For those who don’t know, Cloud Ten has created a market for terrible, apocalyptic, pre-tribulation pictures. These are the guys who put Mr. T and Gary Busey into end times movies. They know what it takes to make a borderline profitable movie and have figured out that being good is not part of that equation. Their audience, who can’t discern that those who are taken in Matthew 24 are not believers but receivers of God’s wrath, are also unable to discern things like story arc, narrative, terrible acting and apocalyptically bad script writing.

Cloud Ten has never made a good movie. Not even once.

This bothered the Left Behind creator Tim Lahaye so much that he sued Peter Lalonde for breach of contract. Yes, the original Left Behind movies were so terrible that they were taken to court.

LaHaye and Jenkins said they naively sold the movie rights to “Left Behind” too early and ended up with what Jenkins called glorified “church basement movies.”

The original Left Behind films were supposed to have a budget of $40 million dollars. They were to be Hollywood blockbusters. They were to fill the theaters and break box office records for Christian cinema. After all, Left Behind sold more copies than The Hunger Games.

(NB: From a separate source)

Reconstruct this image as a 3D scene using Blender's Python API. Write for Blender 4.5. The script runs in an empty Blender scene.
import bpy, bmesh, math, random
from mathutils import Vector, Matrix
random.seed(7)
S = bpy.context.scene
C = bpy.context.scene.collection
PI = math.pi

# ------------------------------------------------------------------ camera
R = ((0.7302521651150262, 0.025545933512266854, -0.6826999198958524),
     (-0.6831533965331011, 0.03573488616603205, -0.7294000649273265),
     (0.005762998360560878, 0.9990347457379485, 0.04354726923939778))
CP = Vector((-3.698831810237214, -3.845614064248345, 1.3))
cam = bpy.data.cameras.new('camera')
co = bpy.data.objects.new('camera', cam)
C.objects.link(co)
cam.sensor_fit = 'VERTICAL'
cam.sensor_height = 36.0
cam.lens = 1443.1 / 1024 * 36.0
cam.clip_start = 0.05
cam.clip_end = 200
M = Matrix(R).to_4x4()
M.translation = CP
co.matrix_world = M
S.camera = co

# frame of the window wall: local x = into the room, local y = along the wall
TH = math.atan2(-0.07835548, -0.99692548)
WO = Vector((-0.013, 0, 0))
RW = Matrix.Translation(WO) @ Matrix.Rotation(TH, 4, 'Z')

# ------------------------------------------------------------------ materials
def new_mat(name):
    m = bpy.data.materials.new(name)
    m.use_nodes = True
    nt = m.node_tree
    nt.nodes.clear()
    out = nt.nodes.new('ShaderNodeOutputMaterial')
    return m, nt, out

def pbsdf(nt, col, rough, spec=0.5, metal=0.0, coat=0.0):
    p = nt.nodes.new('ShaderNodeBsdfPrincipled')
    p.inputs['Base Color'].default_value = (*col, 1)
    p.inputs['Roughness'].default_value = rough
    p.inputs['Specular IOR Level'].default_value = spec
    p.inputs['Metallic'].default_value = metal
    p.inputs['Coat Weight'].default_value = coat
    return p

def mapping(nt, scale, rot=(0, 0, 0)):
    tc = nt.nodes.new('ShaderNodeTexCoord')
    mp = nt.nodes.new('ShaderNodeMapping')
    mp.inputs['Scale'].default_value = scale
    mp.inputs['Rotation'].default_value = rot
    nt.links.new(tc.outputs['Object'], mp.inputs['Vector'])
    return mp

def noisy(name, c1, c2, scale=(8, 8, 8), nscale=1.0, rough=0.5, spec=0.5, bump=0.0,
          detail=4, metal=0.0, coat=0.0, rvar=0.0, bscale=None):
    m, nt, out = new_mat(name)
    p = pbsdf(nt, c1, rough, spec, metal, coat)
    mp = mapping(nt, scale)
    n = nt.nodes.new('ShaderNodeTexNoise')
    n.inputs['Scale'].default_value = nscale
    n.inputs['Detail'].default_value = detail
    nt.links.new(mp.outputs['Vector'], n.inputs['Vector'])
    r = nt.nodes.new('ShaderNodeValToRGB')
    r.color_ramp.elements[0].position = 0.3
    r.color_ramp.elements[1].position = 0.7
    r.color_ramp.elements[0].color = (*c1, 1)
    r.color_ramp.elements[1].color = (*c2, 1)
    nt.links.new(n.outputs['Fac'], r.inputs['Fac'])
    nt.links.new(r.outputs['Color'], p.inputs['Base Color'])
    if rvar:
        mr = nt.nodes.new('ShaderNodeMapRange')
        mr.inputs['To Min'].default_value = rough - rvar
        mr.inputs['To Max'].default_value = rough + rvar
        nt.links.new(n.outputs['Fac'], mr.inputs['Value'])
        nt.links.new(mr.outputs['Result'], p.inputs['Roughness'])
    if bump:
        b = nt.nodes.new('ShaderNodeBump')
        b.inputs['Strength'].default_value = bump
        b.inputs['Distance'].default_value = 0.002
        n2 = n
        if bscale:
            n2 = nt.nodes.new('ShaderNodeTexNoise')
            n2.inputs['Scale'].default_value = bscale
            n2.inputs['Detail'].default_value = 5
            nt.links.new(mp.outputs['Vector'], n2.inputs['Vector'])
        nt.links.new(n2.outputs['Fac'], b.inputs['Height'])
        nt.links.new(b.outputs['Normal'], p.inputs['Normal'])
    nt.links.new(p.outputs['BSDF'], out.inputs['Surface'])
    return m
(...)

This was our Harry Potter.

But thanks to Cloud Ten, Christianity never got its epic franchise. The film wasn’t made for $40 million. It was made with only $4 million. Instead of raking in hundreds of millions in the box office, the film was released straight to DVD. This made the box office numbers only barely surpass the budget of the film at a measly $4,224,065.

The original film was a complete flop and destroyed the extremely lucrative Left Behind brand.

So for the past decade since Left Behind 3, the Left Behind film rights have been tied up in legal battles. Eventually Cloud Ten Pictures earned the right to make more films and that brings us to today.

The newest rendition of the Left Behind series is so bad and so much worse than the others that it is its own self contained proof for Dispensationalism.

The entire plot centers on Nicolas Cage trying to stop an unruly group of passengers on an airplane and land safely. Yes, I know, that is exactly the same plot as Con-Air.

But Con-Air was smart. This film is insultingly stupid.

In one scene Cage is flying an airplane whose wing bursts into flames as it leaks fuel, only after they miraculously managed to survive an actual collision with another plane. Nicolas Cage calmly asks which direction the fuel is leaking and assures the flight attendant that the ignited fuel will simply burn out, defying all known laws of physics.

At this point, I immediately paused the video and called my brother who is training to be a pilot and asked him what the procedure was for a plane that is spewing ignited fuel from the wing.

He replied, Speak into the black box and tell your family you love them.

Just because your movie is fiction doesn’t mean the writing can defy reality.

Unfortunately for the audience, the plane doesn’t crash. It stays up in the air for the entire film. Stretching the first few chapters of the first book in the Left Behind series into a two hour long film that never ends.

Cloud Ten was sued for making a bad Left Behind movie. The newest rendition of Left Behind is not just bad. It’s act of vengeance on Tim LaHaye for the years of courtroom battles.

Is there any other way to justify using Nicolas Cage, an actor who makes a living and namesake for starring in terrible movies? Is there any other way to explain the terrible movie posters, ridiculous meme’s from the Facebook page, and awful film trailers?

Left Behind has all the signs of a movie made by the atheists of Reddit to mock Christianity. It’s as if Cloud Ten decided to turn the pages of Tim Lahaye’s book into toilet paper.

Sure, making bad movies to prove that you legally can might upset the people who tried to stop you from doing so, but more importantly it’s a blight on the creative abilities of Christ’s Church. Christians should be known for more than bad straight to VHS films. They should be known for declaring the creative excellencies of Jesus Christ in their creative works. The newest rendition of Left Behind isn’t just bad; it’s a blasphemous reflection of the creative nature of God.

The film itself is a weird eschatological dilemma. On one hand it proves that Christian cinema is truly getting worse ‘ pointing to Dispensationalism. Since, however, Left Behind really is one of the worst movies ever made, any and all future Christian films can only get better ‘ pointing to Postmillennialism.

Hopefully, this means all future eschatology films will disappear in a puff of logic.